Anche Airport Handling finisce sotto la lente dell’Unione europea, dopo il caso Sea Handling. La Commissione ha aperto un’indagine per esaminare se l’iniezione di capitale di 25 milioni di euro da parte della Sea Spa, controllata dal Comune di Milano che gestisce gli aeroporti di Linate e Malpensa alla controllata Airport Handling sia in linea con le norme sugli aiuti di Stato.
L’Ue vuole verificare se tale iniezione di capitale aggira la sua decisione del 2012, anno in cui richiedeva di rimborsare gli aiuti di Stato illegali per complessivi 360 milioni di euro che Sea Spa (titolare della concessione statale) aveva dato alla sua Sea Handling (operatore dei servizi di scalo) per coprire gli enormi buchi di bilancio dal 2002 al 2010 provocati da una reiterata gestione inefficiente.

Per le autorità italiane non c’è continuità economica tra Sea Handling, che avrebbe dovuto cessare di operare  a giugno 2014, ed Airport Handling, che invece  avrebbe dovuto avviare la nuova  attività il primo luglio 2014. Ma al momento è tutto congelato in seguito a problemi di “travaso” del personale tra le due società. La Commissione invece teme che lo scopo e il risultato della creazione di una nuova società sia quello di evitare di ripagare gli aiuti di Stato incompatibili, dal momento che la consistenza delle attività trasferite, il prezzo degli asset (i mezzi di movimentazione delle merci e di trasporto dei passeggeri , l’identità degli azionisti, gli stessi di prima, la tempistica e la logica economica dell’operazione) sembrano indicare che Airport Handling è di fatto successore di Sea Handling. Infatti, ai vecchi clienti dei servizi bagagli di Sea Handling (una quarantina di compagnie aeree) era arrivata una disdetta (concordata) del vecchio contratto e contemporaneamente si era provveduto a  proporre e stipulare un nuovo contratto, alle stesse condizioni di prima ma con la nuova società di Sea (Airport Handling).

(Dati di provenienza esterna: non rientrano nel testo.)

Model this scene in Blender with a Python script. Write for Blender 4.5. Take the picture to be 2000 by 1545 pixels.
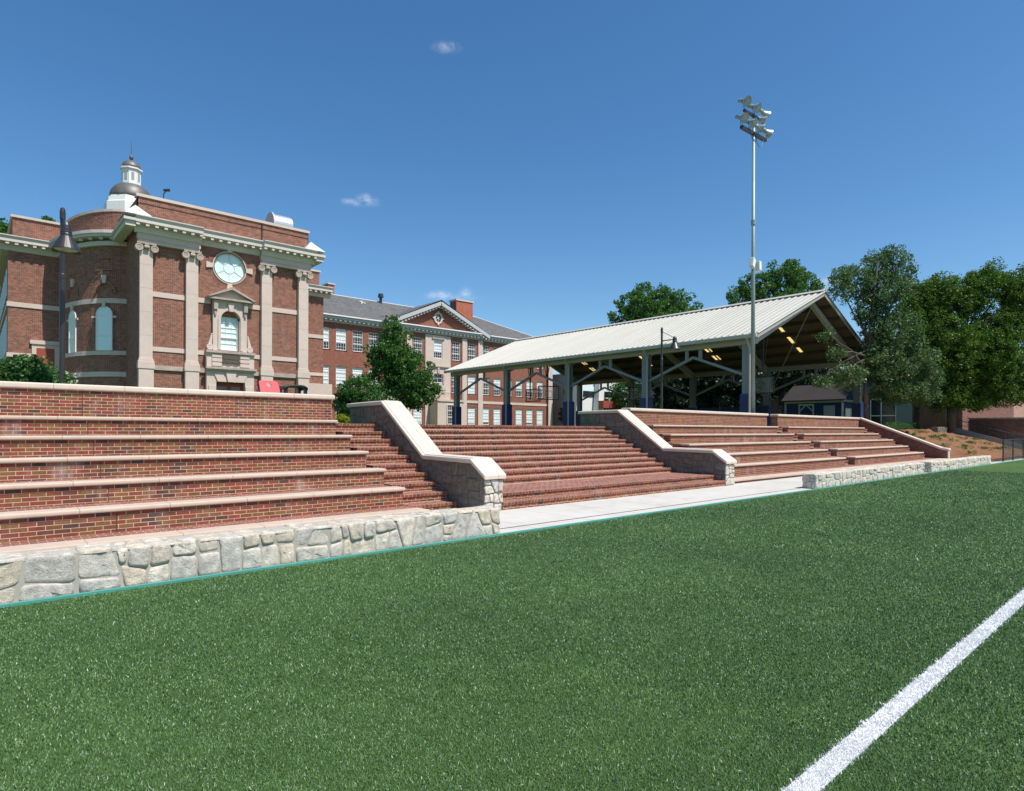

Insomma la discontinuità  economica e di azionariato tra le due società non c’è stata. L’operazione gattopardesca, avallata dal proprietario il Comune di Milano, dal ministro Lupi e dalla regione Lombardia non è riuscita proprio quando sembrava tutto già fatto. La procedura adottata è stata giustificata  e si è fatta scudo dalla necessità di tutelare la continuità occupazionale per evitare il licenziamento e la riassunzione da parte di altre imprese  dei 2.200 addetti. Dietro l’allarme sociale si sono nascosti anche i sindacati spettatori inerti delle regole che venivano calpestate dal carrozzone Sea. Gli stessi manager che avevano provocato il deterioramento dell’azienda portandola ad un debito consolidato di 487 milioni della capogruppo ora sono quelli che dovrebbero salvarla. E pensare che alla fine del secolo scorso Sea era un esempio di efficienza e di qualità, una vera e propria “gallina dalle uova d’oro” che macinava extraprofitti.

A lungo andare  questa situazione ha generato politiche consociative e clientelari, grazie alle rendite monopoliste. Rendite possibili fino all’entrata in vigore delle nuove regole che oggi non si vogliono abbandonare. Progressisti, conservatori forze sociali e tutto lo schieramento istituzionale da Roma a Milano sono uniti per evitare il cambiamento. Partiti euro scettici e non scettici di fronte all’interesse di bottega  e corporativo. Nel maggio del 2013  Sea era stata miracolata dal suo ricorso al Tar da una sentenza che sospendeva il pagamento della maximulta di 360 milioni che l’avrebbe fatta fallire. Oggi si scopre che il giudice che ha depositato la sentenza è indagato per falso in atto pubblico per aver pubblicato una sentenza esattamente contraria alla decisione presa  nella camera di consiglio.